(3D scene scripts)
--------------------

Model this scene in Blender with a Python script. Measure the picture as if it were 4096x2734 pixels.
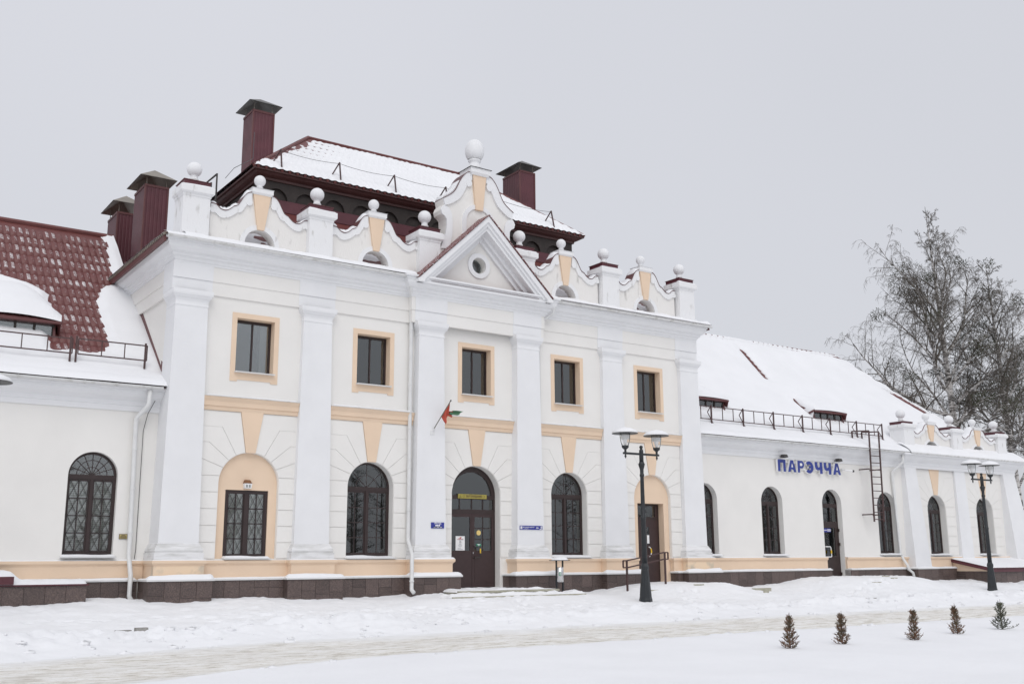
import bpy, math, random
import numpy as np
from mathutils import Matrix, Vector
random.seed(7)
RAD = math.radians
for o in list(bpy.data.objects):
    bpy.data.objects.remove(o)
scene = bpy.context.scene
col = scene.collection

# ------------------------------------------------------------------ camera
YAW, PITCH, ROLL = 0.608564, 0.206863, -0.006038
CAMP = Vector((-17.4385, -26.9975, 1.15))
fw = Vector((math.sin(YAW) * math.cos(PITCH), math.cos(YAW) * math.cos(PITCH), math.sin(PITCH)))
rt = Vector((math.cos(YAW), -math.sin(YAW), 0))
up = rt.cross(fw)
rt2 = math.cos(ROLL) * rt + math.sin(ROLL) * up
up2 = -math.sin(ROLL) * rt + math.cos(ROLL) * up
cd = bpy.data.cameras.new('camera')
cam = bpy.data.objects.new('camera', cd)
col.objects.link(cam)
M = Matrix((rt2, up2, -fw)).transposed().to_4x4()
M.translation = CAMP
cam.matrix_world = M
cd.sensor_width = 36.0
cd.lens = 4160.0 / 4096.0 * 36.0
cd.clip_start = 0.1
cd.clip_end = 3000
scene.camera = cam

# ------------------------------------------------------------------ world: overcast winter sky, soft sun from the front left
SUN_EL, SUN_AZ = RAD(48), RAD(208)       # azimuth clockwise from +Y
w = bpy.data.worlds.new('World')
scene.world = w
w.use_nodes = True
nt = w.node_tree
nt.nodes.clear()
sky = nt.nodes.new('ShaderNodeTexSky')
sky.sky_type = 'NISHITA'
sky.sun_disc = False
sky.sun_elevation = SUN_EL
sky.sun_rotation = SUN_AZ
sky.dust_density = 3.0
hs = nt.nodes.new('ShaderNodeHueSaturation')
hs.inputs['Saturation'].default_value = 0.25
hs.inputs['Value'].default_value = 0.7
bg1 = nt.nodes.new('ShaderNodeBackground')
bg1.inputs['Strength'].default_value = 0.05
nt.links.new(sky.outputs[0], hs.inputs['Color'])
nt.links.new(hs.outputs[0], bg1.inputs['Color'])
# cloud deck: even pale grey with faint broad drifts
tc = nt.nodes.new('ShaderNodeTexCoord')
nz = nt.nodes.new('ShaderNodeTexNoise')
nz.inputs['Scale'].default_value = 1.3
nz.inputs['Detail'].default_value = 2.0
nt.links.new(tc.outputs['Generated'], nz.inputs['Vector'])
cr = nt.nodes.new('ShaderNodeValToRGB')
cr.color_ramp.elements[0].position = 0.3
cr.color_ramp.elements[0].color = (0.82, 0.838, 0.905, 1)
cr.color_ramp.elements[1].position = 0.7
cr.color_ramp.elements[1].color = (0.90, 0.912, 0.98, 1)
nt.links.new(nz.outputs[0], cr.inputs[0])
bg2 = nt.nodes.new('ShaderNodeBackground')
bg2.inputs['Strength'].default_value = 0.635
sxyz = nt.nodes.new('ShaderNodeSeparateXYZ')          # overcast deck: brighter towards the zenith
nt.links.new(tc.outputs['Generated'], sxyz.inputs[0])
mrz = nt.nodes.new('ShaderNodeMapRange')
mrz.inputs['From Min'].default_value = 0.0; mrz.inputs['From Max'].default_value = 1.0
mrz.inputs['To Min'].default_value = 0.84; mrz.inputs['To Max'].default_value = 1.28
nt.links.new(sxyz.outputs[2], mrz.inputs[0])
vm = nt.nodes.new('ShaderNodeVectorMath'); vm.operation = 'SCALE'
nt.links.new(cr.outputs[0], vm.inputs[0]); nt.links.new(mrz.outputs[0], vm.inputs['Scale'])
nt.links.new(vm.outputs[0], bg2.inputs['Color'])
ad = nt.nodes.new('ShaderNodeAddShader')
ow = nt.nodes.new('ShaderNodeOutputWorld')
nt.links.new(bg1.outputs[0], ad.inputs[0])
nt.links.new(bg2.outputs[0], ad.inputs[1])
nt.links.new(ad.outputs[0], ow.inputs['Surface'])
sd = bpy.data.lights.new('sun', 'SUN')
sd.energy = 0.75
sd.angle = RAD(40)
sd.color = (1.0, 0.975, 0.94)
sun = bpy.data.objects.new('sun', sd)
col.objects.link(sun)
sdir = Vector((math.sin(SUN_AZ) * math.cos(SUN_EL), math.cos(SUN_AZ) * math.cos(SUN_EL), math.sin(SUN_EL)))
sun.rotation_euler = sdir.to_track_quat('Z', 'Y').to_euler()
sun.location = (-20, -40, 40)
scene.view_settings.view_transform = 'Standard'
scene.view_settings.look = 'None'
scene.view_settings.exposure = 0.0
scene.view_settings.gamma = 1.0

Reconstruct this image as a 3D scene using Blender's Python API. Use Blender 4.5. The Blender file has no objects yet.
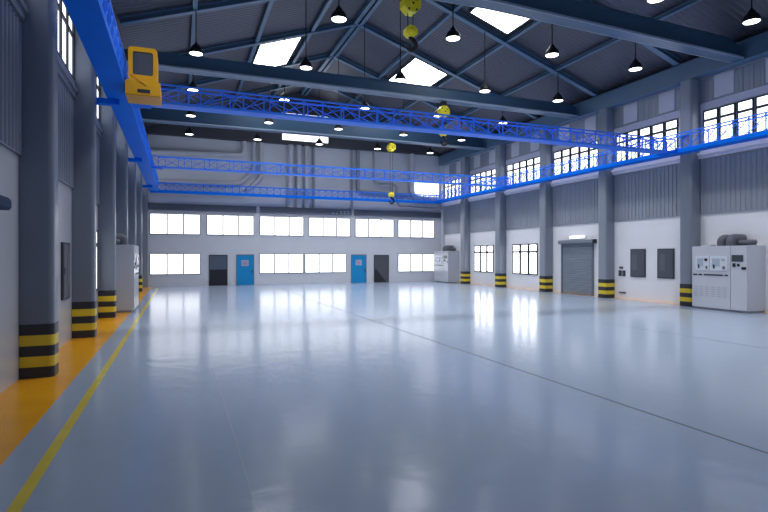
import bpy, bmesh, math, random
from mathutils import Vector, Matrix
random.seed(7)
C = bpy.context.scene.collection
PI = math.pi

# ------------------------------------------------------------------ materials
def mat(name, col, rough=0.5, metal=0.0, var=0.0, vscale=1.5, spec=0.5, coat=0.0, coat_rough=0.1,
        bump=0.0, bscale=40.0, rvar=0.0, stretch=None):
    m = bpy.data.materials.new(name); m.use_nodes = True
    nt = m.node_tree; b = nt.nodes['Principled BSDF']
    b.inputs['Base Color'].default_value = (*col, 1)
    b.inputs['Roughness'].default_value = rough
    b.inputs['Metallic'].default_value = metal
    b.inputs['Specular IOR Level'].default_value = spec
    b.inputs['Coat Weight'].default_value = coat
    b.inputs['Coat Roughness'].default_value = coat_rough
    if var or bump or rvar:
        tc = nt.nodes.new('ShaderNodeTexCoord')
        src = tc.outputs['Object']
        if stretch:
            mp = nt.nodes.new('ShaderNodeMapping'); mp.inputs['Scale'].default_value = stretch
            nt.links.new(src, mp.inputs['Vector']); src = mp.outputs['Vector']
    if var or rvar:
        n = nt.nodes.new('ShaderNodeTexNoise'); n.inputs['Scale'].default_value = vscale; n.inputs['Detail'].default_value = 4
        nt.links.new(src, n.inputs['Vector'])
    if var:
        r = nt.nodes.new('ShaderNodeMapRange')
        r.inputs['From Min'].default_value = 0.3; r.inputs['From Max'].default_value = 0.7
        r.inputs['To Min'].default_value = 1 - var; r.inputs['To Max'].default_value = 1 + var
        nt.links.new(n.outputs['Fac'], r.inputs['Value'])
        mx = nt.nodes.new('ShaderNodeVectorMath'); mx.operation = 'SCALE'
        mx.inputs[0].default_value = col
        nt.links.new(r.outputs['Result'], mx.inputs['Scale'])
        nt.links.new(mx.outputs['Vector'], b.inputs['Base Color'])
    if rvar:
        r = nt.nodes.new('ShaderNodeMapRange')
        r.inputs['From Min'].default_value = 0.3; r.inputs['From Max'].default_value = 0.7
        r.inputs['To Min'].default_value = max(0.02, rough - rvar); r.inputs['To Max'].default_value = rough + rvar
        nt.links.new(n.outputs['Fac'], r.inputs['Value'])
        nt.links.new(r.outputs['Result'], b.inputs['Roughness'])
    if bump:
        n2 = nt.nodes.new('ShaderNodeTexNoise'); n2.inputs['Scale'].default_value = bscale
        nt.links.new(src, n2.inputs['Vector'])
        bp = nt.nodes.new('ShaderNodeBump'); bp.inputs['Strength'].default_value = bump; bp.inputs['Distance'].default_value = 0.02
        nt.links.new(n2.outputs['Fac'], bp.inputs['Height'])
        nt.links.new(bp.outputs['Normal'], b.inputs['Normal'])
    return m

def glow(name, col, strength):
    m = bpy.data.materials.new(name); m.use_nodes = True
    b = m.node_tree.nodes['Principled BSDF']
    b.inputs['Base Color'].default_value = (0.8, 0.8, 0.8, 1)
    b.inputs['Emission Color'].default_value = (*col, 1)
    b.inputs['Emission Strength'].default_value = strength
    b.inputs['Roughness'].default_value = 0.3
    return m

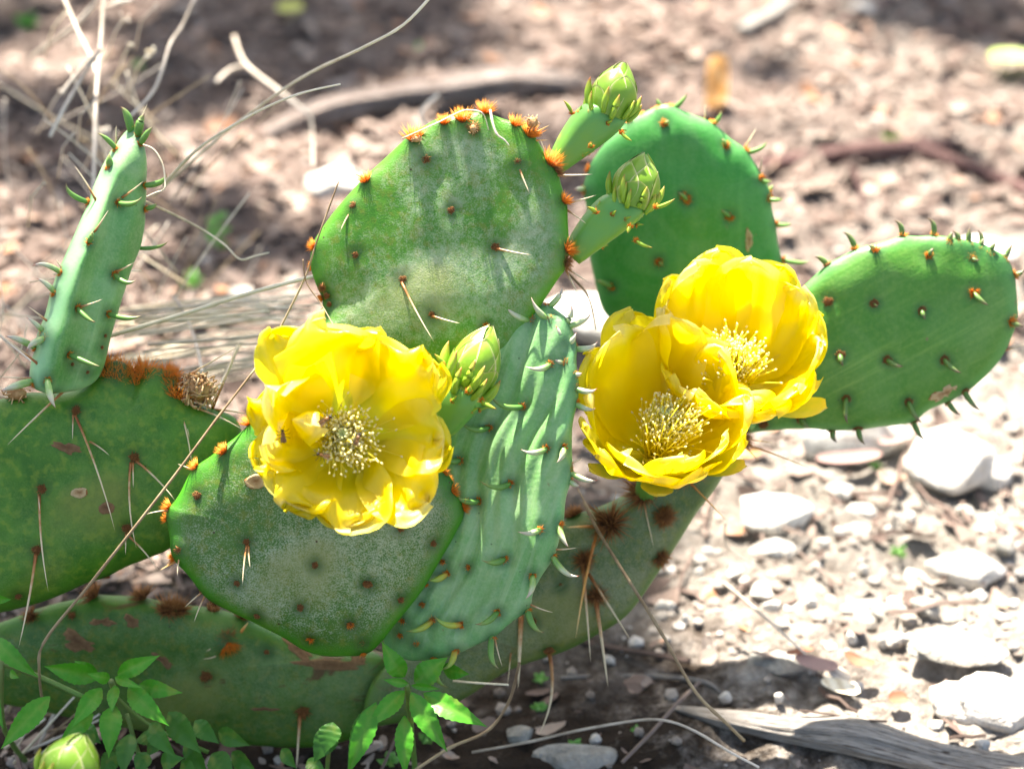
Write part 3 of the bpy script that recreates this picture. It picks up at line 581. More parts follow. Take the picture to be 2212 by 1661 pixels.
# dusty pad
for x, y, k, s_ in [(1075, 345, 'brown', 1.5), (1480, 300, 'brown', 1.3), (1890, 440, 'brown', 1.3), (1420, 550, 'brown', 1.2), (1800, 695, 'brown', 1.3), (2195, 555, 'brown', 1.3), (1540, 750, 'brown', 1.1), (2100, 800, 'brown', 1.2), (1860, 890, 'small', 1.2), (2175, 910, 'brown', 1.2), (1180, 20, 'brown', 1.5),
                    (1205, 600, 'brown', 1.1), (1290, 660, 'dark', 1.0), (1010, 85, 'tuft', 1.2), (1010, 160, 'tuft', .9), (1045, 400, 'tuft', 1.0), (2175, 960, 'small', 1.1)]: areole(C_, *c(7, x, y), k, s_)
for x, y, k, s_ in [(1185, 1335, 'tuft', 1.1), (1350, 1240, 'tuft', 1.2), (1495, 1068, 'tuft', 1.3)]: areole(C_, *c(4, x, y), k, s_, (-.4, 0, .4))
for x, y, k, s_ in [(440, 225, 'brown', 1.2), (635, 312, 'brown', 1.2), (245, 557, 'brown', 1.3), (440, 650, 'brown', 1.2), (135, 802, 'small', 1.2)]: areole(C_, *c(8, x, y), k, s_)
for x, y, k, s_ in [(685, 1368, 'tuft', .9), (735, 1400, 'tuft', .7), (738, 1475, 'tuft', 1.1), (812, 1565, 'tuft', 1.2)]: areole(C_, *c(5, x, y), k, s_, (.6, 0, .2))
for a in [(7, 1075, 380, 1065, 505), (7, 1480, 320, 1455, 560), (7, 1490, 325, 1502, 462), (7, 1030, 105, 878, 132), (4, 1170, 1350, 1068, 1308), (7, 1195, 620, 1110, 690), (7, 1210, 630, 1165, 780)]: spine(C_, *a, 5, .02, 'spine', .3)
for a in [(7, 1055, 420, 960, 468), (7, 1045, 410, 1000, 440), (5, 625, 1405, 632, 1462)]: spine(C_, *a, 5, .0, 'spineo', .1)
# mottled left pad
for x, y, k, s_ in [(455, 985, 'brown', 1.8), (805, 1270, 'brown', 1.9), (250, 1460, 'brown', 1.9)]: areole(B_, *c(4, x, y), k, s_)
for x, y, k, s_ in [(220, 350, 'brown', 1.8), (760, 220, 'brown', 1.7), (640, 500, 'brown', 1.4), (110, 630, 'brown', 1.3)]: areole(B_, *c(7, x, y), k, s_)
for a in [(4, 450, 1015, 690, 1660, 6, -.03, 7, 690, 235), (4, 438, 1010, 435, 1162, 4, 0, 4, 435, 1162), (4, 530, 1170, 658, 1258, 5, -.06, 4, 658, 1258), (4, 785, 1300, 0, 0, 6, .06, 7, 818, 335), (4, 815, 1290, 0, 0, 6, -.05, 4, 1055, 1532), (4, 798, 1300, 0, 0, 5, 0, 4, 800, 1450),
          (4, 235, 1495, 0, 0, 6, .03, 7, 290, 595), (4, 230, 1490, 0, 0, 4, 0, 4, 240, 1600), (7, 215, 375, 0, 0, 7, -.02, 7, 112, 930), (7, 755, 250, 0, 0, 4, 0, 7, 753, 375), (7, 765, 260, 0, 0, 5, -.05, 7, 950, 470),
          (4, 1080, 955, 0, 0, 6, -.02, 4, 1152, 1312), (4, 1130, 950, 0, 0, 6, -.03, 4, 1470, 1110), (4, 1100, 965, 0, 0, 5, 0, 4, 1137, 1160), (4, 1290, 950, 0, 0, 6, -.03, 4, 1495, 1015), (4, 1110, 770, 0, 0, 5, .0, 4, 1472, 580), (4, 1310, 880, 0, 0, 7, .0, 4, 1432, 585), (4, 1290, 1000, 0, 0, 5, 0, 4, 1308, 1160)]:
    k, bx, by, _, _, w_, bd, k2, tx, ty = a
    spine(B_, k, bx, by, tx, ty, w_, bd, 'spine', .22, k2)
for i in range(9):
    x = 625+i*29; y = 735+28*math.sin(i*1.2)+8*i*(1 if i > 4 else .3); areole(B_, *c(4, x, y-10), 'tuft', 2.4, (0, -.5, 1.3))
for i in range(5): areole(B_, *c(4, 650+i*45, 800+20*math.sin(i*.8)), 'dark', 1.1, (0, -.4, .8))
for x, y in [(1015, 765), (1030, 800), (1060, 770), (1035, 850), (1050, 900), (1095, 920)]: areole(B_, *c(4, x, y), 'tuft', 1.9, (-.4, -.3, .9))
def dried(p, k, x, y, wpx, hpx, n=60, seed=1):
    """shrivelled flower remains: a knot of curled tan stamens and petals"""
    rs = np.random.RandomState(seed); u, v = c(k, x, y); q, nn, d = surf(p, u, v); ctr = P(u, v, d-.004)
    mb = MB(); rw = wpx*PX*d*.5; rh = hpx*PX*d*.5
    for i in range(n):
        a, b = rs.rand()*6.28, math.acos(rs.uniform(-.4, 1)); r_ = .75+.25*rs.rand()
        pos = ctr+RT*(rw*math.cos(a)*math.sin(b)*r_)+UP*(rh*math.sin(a)*math.sin(b)*r_)-FW*(rw*.7*math.cos(b)*r_)
        t = Vector(rs.randn(3)).normalized()*rw*.28; s2 = Vector(rs.randn(3)).normalized()*rw*.12
        tube(mb, [pos-t, pos-t*.3+s2, pos+t*.4+s2, pos+t], lambda s_: rw*.06*(1-.4*s_), 5, a0=rs.rand()*.5, a1=.5+.5*rs.rand())
    ball(mb, ctr, rw*.75, rh*.7, rh*.75, 2, a=.15)
    o = mb.build('dried_flower', M['dry'], p.o, origin=ctr); o['label'] = 'shrivelled tan remains of a flower'
dried(B_, 4, 1190, 860, 92, 78, 95, 1); dried(E_, 2, 1228, 735, 34, 34, 26, 2); dried(E_, 2, 532, 836, 24, 18, 26, 4); dried(E_, 2, 872, 772, 20, 24, 26, 5); dried(B_, 4, 100, 885, 60, 40, 20, 3)
areole(E_, *c(2, 1200, 800), 'tuft', 1.5, (.5, 0, .4))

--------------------

Directions: Up to and including the line containing "scene.camera = cam", repeat every line from the start of the data, but none of the pictures.

Problem solution:
Model this scene in Blender with a Python script. Measure the picture as if it were 4096x2734 pixels.
import bpy, math, random
import numpy as np
from mathutils import Matrix, Vector
random.seed(7)
RAD = math.radians
for o in list(bpy.data.objects):
    bpy.data.objects.remove(o)
scene = bpy.context.scene
col = scene.collection

# ------------------------------------------------------------------ camera
YAW, PITCH, ROLL = 0.608564, 0.206863, -0.006038
CAMP = Vector((-17.4385, -26.9975, 1.15))
fw = Vector((math.sin(YAW) * math.cos(PITCH), math.cos(YAW) * math.cos(PITCH), math.sin(PITCH)))
rt = Vector((math.cos(YAW), -math.sin(YAW), 0))
up = rt.cross(fw)
rt2 = math.cos(ROLL) * rt + math.sin(ROLL) * up
up2 = -math.sin(ROLL) * rt + math.cos(ROLL) * up
cd = bpy.data.cameras.new('camera')
cam = bpy.data.objects.new('camera', cd)
col.objects.link(cam)
M = Matrix((rt2, up2, -fw)).transposed().to_4x4()
M.translation = CAMP
cam.matrix_world = M
cd.sensor_width = 36.0
cd.lens = 4160.0 / 4096.0 * 36.0
cd.clip_start = 0.1
cd.clip_end = 3000
scene.camera = cam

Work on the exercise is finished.